As the charge is to be dissipated in the earth, it will be necessary to expose a considerable area of metal under ground. If a spring is near, the rod should be run to the vicinity of the spring and there soldered to the ground plate, which should be below the level of the surface of the spring. Moist soil is the only kind which will conduct electricity, hence the insistence on a moist place for the terminal of the rod. In case the plate must be planted some distance from water, either it must go quite deep or it may be placed in a barrel of charcoal or coke buried under the surface. These materials will hold whatever water they receive, and it is a simple matter to wet the soil above such a terminal from time to time. The plate itself should be of copper and of an area of at least 25 square feet, including both sides. An old copper boiler, flattened out, makes a cheap and effective ground plate.

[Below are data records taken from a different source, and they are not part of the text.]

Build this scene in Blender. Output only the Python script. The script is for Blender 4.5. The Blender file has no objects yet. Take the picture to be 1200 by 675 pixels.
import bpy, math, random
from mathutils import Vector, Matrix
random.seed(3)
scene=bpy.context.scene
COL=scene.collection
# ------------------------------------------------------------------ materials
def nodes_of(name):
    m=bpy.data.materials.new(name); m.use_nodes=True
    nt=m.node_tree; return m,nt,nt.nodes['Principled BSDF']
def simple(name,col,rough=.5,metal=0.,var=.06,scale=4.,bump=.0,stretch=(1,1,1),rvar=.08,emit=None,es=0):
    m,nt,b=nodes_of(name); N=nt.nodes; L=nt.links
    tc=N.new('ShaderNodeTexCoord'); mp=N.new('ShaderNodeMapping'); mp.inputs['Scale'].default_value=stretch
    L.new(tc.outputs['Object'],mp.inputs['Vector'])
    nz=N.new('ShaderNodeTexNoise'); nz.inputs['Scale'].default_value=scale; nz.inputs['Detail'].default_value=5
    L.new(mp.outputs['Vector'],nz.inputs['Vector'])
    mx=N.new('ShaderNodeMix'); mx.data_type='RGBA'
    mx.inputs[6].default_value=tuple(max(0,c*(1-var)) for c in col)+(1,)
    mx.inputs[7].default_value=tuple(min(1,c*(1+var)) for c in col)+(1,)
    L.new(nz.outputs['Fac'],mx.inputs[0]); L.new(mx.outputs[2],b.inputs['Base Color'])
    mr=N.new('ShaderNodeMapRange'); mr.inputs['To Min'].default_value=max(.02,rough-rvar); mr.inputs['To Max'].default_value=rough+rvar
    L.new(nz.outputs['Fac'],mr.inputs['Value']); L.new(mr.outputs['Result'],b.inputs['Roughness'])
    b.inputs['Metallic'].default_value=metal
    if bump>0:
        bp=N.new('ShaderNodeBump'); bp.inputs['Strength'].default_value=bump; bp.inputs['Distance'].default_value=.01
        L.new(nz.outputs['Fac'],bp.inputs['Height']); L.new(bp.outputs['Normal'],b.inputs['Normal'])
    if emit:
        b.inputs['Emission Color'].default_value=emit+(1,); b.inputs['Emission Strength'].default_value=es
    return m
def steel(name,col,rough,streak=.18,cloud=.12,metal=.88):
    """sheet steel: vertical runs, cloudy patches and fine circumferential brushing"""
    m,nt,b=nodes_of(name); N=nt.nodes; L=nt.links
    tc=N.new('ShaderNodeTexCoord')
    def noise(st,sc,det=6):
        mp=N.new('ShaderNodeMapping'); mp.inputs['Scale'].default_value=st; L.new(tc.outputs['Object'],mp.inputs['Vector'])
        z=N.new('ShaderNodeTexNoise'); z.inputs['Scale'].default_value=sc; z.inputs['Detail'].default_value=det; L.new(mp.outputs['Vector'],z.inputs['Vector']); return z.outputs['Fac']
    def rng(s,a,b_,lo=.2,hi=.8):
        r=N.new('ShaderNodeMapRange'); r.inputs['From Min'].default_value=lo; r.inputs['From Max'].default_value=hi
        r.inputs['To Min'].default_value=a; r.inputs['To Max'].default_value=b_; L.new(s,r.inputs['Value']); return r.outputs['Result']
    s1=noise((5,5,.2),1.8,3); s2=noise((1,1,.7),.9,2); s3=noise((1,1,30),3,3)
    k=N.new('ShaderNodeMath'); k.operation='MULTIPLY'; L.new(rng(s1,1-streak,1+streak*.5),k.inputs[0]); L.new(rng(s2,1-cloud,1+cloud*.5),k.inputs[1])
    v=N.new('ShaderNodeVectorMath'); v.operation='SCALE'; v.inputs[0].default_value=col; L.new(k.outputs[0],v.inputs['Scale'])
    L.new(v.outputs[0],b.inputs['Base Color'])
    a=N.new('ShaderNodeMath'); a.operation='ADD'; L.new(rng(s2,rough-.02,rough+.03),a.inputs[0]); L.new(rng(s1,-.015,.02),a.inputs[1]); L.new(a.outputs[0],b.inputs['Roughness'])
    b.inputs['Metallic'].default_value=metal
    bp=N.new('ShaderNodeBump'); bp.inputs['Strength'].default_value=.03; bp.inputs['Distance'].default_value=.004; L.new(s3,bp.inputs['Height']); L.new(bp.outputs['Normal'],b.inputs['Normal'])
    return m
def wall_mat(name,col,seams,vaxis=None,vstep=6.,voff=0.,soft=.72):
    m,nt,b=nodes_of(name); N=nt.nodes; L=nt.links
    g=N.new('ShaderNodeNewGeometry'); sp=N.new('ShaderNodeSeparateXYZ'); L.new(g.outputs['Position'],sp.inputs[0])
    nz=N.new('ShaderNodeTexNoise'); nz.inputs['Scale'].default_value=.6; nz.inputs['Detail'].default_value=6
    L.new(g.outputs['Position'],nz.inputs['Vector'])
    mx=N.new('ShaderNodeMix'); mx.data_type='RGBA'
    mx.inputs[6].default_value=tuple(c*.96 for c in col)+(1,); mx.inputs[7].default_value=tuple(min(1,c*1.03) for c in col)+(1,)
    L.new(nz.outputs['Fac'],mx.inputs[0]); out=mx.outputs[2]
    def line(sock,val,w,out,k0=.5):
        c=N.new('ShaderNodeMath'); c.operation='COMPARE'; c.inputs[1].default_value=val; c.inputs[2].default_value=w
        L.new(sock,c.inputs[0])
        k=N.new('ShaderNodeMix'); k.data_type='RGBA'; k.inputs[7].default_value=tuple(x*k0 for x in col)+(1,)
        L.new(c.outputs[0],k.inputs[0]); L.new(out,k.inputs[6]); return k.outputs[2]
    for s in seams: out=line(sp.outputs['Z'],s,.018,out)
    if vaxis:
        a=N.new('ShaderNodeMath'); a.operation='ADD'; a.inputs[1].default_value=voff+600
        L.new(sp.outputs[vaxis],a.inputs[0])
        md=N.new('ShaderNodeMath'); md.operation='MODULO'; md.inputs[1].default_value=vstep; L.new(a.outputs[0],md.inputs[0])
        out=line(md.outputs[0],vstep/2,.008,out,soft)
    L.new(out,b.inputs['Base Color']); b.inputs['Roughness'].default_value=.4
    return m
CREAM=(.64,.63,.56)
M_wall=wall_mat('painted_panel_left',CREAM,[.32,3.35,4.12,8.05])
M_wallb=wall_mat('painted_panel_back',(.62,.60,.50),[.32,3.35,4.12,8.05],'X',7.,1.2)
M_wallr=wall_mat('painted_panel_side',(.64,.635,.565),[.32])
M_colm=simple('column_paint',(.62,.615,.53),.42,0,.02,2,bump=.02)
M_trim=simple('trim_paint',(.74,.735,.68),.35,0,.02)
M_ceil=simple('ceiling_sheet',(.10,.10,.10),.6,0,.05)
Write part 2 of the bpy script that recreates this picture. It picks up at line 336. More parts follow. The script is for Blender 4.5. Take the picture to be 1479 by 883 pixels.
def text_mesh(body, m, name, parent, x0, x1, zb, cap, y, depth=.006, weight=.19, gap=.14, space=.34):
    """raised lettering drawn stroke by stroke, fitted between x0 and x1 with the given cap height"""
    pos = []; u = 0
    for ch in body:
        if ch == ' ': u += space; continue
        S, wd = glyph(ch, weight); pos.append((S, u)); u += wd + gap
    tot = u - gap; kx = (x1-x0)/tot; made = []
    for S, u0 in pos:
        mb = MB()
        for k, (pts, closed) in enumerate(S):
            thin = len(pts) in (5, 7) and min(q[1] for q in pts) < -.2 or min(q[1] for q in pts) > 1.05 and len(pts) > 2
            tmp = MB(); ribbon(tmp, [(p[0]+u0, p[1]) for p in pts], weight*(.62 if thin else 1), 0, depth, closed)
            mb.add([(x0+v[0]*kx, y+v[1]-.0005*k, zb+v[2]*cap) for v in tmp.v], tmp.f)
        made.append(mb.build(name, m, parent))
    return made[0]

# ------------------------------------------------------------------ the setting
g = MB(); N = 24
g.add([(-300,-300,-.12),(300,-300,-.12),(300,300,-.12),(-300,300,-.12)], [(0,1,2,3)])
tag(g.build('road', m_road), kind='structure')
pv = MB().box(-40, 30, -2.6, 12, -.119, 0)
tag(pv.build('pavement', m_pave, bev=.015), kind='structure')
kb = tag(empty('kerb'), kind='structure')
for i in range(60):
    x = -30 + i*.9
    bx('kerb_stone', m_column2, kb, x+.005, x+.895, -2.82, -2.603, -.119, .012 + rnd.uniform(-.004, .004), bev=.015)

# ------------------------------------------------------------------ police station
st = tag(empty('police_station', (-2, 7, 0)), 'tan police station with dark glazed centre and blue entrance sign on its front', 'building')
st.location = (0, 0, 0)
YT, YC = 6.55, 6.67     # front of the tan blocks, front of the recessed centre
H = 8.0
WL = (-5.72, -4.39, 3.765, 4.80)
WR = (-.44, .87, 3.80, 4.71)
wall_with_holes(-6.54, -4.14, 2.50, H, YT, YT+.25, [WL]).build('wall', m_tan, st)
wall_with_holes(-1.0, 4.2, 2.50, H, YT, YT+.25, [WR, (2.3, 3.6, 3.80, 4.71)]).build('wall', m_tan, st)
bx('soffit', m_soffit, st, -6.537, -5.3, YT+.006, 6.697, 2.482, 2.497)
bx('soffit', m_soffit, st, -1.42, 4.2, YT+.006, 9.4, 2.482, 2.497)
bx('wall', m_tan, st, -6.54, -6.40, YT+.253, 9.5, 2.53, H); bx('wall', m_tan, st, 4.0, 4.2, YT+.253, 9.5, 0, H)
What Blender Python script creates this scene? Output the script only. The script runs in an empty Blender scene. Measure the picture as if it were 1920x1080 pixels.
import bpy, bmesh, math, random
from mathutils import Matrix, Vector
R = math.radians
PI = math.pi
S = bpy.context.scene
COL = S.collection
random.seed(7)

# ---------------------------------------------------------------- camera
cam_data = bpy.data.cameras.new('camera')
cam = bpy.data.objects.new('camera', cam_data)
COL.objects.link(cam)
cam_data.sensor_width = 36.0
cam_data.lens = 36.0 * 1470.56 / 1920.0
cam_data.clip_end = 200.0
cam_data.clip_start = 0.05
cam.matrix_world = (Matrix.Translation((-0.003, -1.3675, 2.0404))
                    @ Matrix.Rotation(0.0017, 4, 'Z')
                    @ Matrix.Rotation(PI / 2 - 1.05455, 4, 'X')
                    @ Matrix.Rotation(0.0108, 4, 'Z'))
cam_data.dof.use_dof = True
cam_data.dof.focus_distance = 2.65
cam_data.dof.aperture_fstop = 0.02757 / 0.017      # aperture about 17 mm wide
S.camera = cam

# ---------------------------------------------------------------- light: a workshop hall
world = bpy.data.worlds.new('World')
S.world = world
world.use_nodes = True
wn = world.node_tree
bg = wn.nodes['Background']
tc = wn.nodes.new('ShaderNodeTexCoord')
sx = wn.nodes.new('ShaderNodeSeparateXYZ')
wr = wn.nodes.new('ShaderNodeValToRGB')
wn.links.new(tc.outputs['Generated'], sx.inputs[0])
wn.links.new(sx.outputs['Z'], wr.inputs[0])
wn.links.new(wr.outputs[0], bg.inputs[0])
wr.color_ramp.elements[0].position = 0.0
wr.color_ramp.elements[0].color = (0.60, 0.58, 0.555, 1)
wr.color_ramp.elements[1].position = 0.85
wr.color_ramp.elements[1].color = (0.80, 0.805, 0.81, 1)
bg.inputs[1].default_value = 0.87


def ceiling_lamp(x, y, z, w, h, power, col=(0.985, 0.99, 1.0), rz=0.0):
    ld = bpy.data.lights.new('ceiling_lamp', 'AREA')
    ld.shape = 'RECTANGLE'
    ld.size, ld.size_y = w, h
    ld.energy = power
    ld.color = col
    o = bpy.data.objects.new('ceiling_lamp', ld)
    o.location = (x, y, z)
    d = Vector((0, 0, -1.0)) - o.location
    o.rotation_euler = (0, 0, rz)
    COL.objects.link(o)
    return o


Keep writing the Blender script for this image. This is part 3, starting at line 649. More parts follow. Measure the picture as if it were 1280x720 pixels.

There is no doubt that many buildings have been saved from destruction by means of properly installed lightning rods, and it is plain that they are not difficult nor expensive to install.
CHAPTER XXI
THE FIELDS
While it is the primary object of this book to discuss the lay-out of buildings and their accessories, it would be incomplete if something were not said of the general plan of the fields themselves.
FENCES
Some ten years since, someone estimated that for every dollar’s worth of live stock kept in New York another dollar was expended in fences to restrain it. It is probable that this estimate is below rather than above the facts. Be this as it may, the first cost of fences and their maintenance is a serious draft on the resources of the farmer.
Fig. 137. The old-time fence system on the right; the present condition on the left.
In the pioneer days, when even the best of fencing material was so abundant that it was burned to clear the land, there was great temptation to split the tender logs into great rails and construct fences with them. Each winter a few acres of land were cleared and each year’s clearing was surrounded by a great ten-rail fence, which served to discourage some of the larger wild animals from destroying the crops. It is easily seen why our ancestors in the wooded districts fenced the farm into small fields. In some cases the surface stones were so numerous on the land that the larger ones had to be removed to make way for the plow. Naturally they were used for constructing fences, for the most economical way to get rid of these too numerous stones was to make fences of them. The haul was short and the fences could be increased in width and height until storage room was provided for all the rocks which the farmer cared to remove. So here, too, the temptation was great to fence the farm into small fields. The following diagrams show the fields and the fences as they were on the old homestead, and also as they are at the present time ([Fig. 137]).
Changed agricultural conditions imply fewer fences and the adoption, in part at least, of the soiling system. Then, too, the introduction of the horn-fly makes a radical change imperative in the summering of the dairy. This worst of all dairy pests robs the cow of flesh and the owner of profit.